● **Material for this exercise**
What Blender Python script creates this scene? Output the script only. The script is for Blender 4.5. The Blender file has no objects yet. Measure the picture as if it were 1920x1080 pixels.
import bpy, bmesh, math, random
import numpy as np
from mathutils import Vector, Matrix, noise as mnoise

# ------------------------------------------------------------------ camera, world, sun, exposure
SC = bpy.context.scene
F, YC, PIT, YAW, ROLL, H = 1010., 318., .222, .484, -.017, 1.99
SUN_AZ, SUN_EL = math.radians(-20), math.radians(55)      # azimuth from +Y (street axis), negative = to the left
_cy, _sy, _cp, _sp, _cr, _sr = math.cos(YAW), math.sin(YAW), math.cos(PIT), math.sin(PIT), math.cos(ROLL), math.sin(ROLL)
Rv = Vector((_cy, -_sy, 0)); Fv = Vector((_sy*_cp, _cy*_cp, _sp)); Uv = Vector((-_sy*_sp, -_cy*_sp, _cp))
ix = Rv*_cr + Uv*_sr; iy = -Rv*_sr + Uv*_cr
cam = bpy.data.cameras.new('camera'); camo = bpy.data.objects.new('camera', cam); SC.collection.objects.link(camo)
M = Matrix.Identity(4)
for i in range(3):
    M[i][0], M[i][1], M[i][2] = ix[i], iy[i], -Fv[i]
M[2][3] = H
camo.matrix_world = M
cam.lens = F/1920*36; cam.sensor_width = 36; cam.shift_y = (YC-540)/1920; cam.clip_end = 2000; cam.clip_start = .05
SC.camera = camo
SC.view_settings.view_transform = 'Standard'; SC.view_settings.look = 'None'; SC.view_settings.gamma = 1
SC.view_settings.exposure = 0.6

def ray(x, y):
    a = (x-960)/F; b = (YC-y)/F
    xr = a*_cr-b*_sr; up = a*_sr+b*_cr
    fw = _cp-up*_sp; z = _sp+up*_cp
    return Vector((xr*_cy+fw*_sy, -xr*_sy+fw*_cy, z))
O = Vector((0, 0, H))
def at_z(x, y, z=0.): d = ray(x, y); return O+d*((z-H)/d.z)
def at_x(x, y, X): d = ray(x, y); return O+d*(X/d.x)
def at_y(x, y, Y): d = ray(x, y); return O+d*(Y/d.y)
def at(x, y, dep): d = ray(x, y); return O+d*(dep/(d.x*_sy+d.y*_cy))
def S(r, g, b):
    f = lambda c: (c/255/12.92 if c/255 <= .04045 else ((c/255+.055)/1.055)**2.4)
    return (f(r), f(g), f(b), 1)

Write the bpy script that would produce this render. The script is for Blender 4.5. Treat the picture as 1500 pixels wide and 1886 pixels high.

● **Written task**
Return all of the entries word for word.

● **The solution**
What Blender Python script creates this scene? Output the script only. The script is for Blender 4.5. The Blender file has no objects yet. Measure the picture as if it were 1920x1080 pixels.
import bpy, bmesh, math, random
import numpy as np
from mathutils import Vector, Matrix, noise as mnoise

# ------------------------------------------------------------------ camera, world, sun, exposure
SC = bpy.context.scene
F, YC, PIT, YAW, ROLL, H = 1010., 318., .222, .484, -.017, 1.99
SUN_AZ, SUN_EL = math.radians(-20), math.radians(55)      # azimuth from +Y (street axis), negative = to the left
_cy, _sy, _cp, _sp, _cr, _sr = math.cos(YAW), math.sin(YAW), math.cos(PIT), math.sin(PIT), math.cos(ROLL), math.sin(ROLL)
Rv = Vector((_cy, -_sy, 0)); Fv = Vector((_sy*_cp, _cy*_cp, _sp)); Uv = Vector((-_sy*_sp, -_cy*_sp, _cp))
ix = Rv*_cr + Uv*_sr; iy = -Rv*_sr + Uv*_cr
cam = bpy.data.cameras.new('camera'); camo = bpy.data.objects.new('camera', cam); SC.collection.objects.link(camo)
M = Matrix.Identity(4)
for i in range(3):
    M[i][0], M[i][1], M[i][2] = ix[i], iy[i], -Fv[i]
M[2][3] = H
camo.matrix_world = M
cam.lens = F/1920*36; cam.sensor_width = 36; cam.shift_y = (YC-540)/1920; cam.clip_end = 2000; cam.clip_start = .05
SC.camera = camo
SC.view_settings.view_transform = 'Standard'; SC.view_settings.look = 'None'; SC.view_settings.gamma = 1
SC.view_settings.exposure = 0.6

def ray(x, y):
    a = (x-960)/F; b = (YC-y)/F
    xr = a*_cr-b*_sr; up = a*_sr+b*_cr
    fw = _cp-up*_sp; z = _sp+up*_cp
    return Vector((xr*_cy+fw*_sy, -xr*_sy+fw*_cy, z))
O = Vector((0, 0, H))
def at_z(x, y, z=0.): d = ray(x, y); return O+d*((z-H)/d.z)
def at_x(x, y, X): d = ray(x, y); return O+d*(X/d.x)
def at_y(x, y, Y): d = ray(x, y); return O+d*(Y/d.y)
def at(x, y, dep): d = ray(x, y); return O+d*(dep/(d.x*_sy+d.y*_cy))
def S(r, g, b):
    f = lambda c: (c/255/12.92 if c/255 <= .04045 else ((c/255+.055)/1.055)**2.4)
    return (f(r), f(g), f(b), 1)

Write the bpy script that would produce this render. The script is for Blender 4.5. Treat the picture as 1500 pixels wide and 1886 pixels high.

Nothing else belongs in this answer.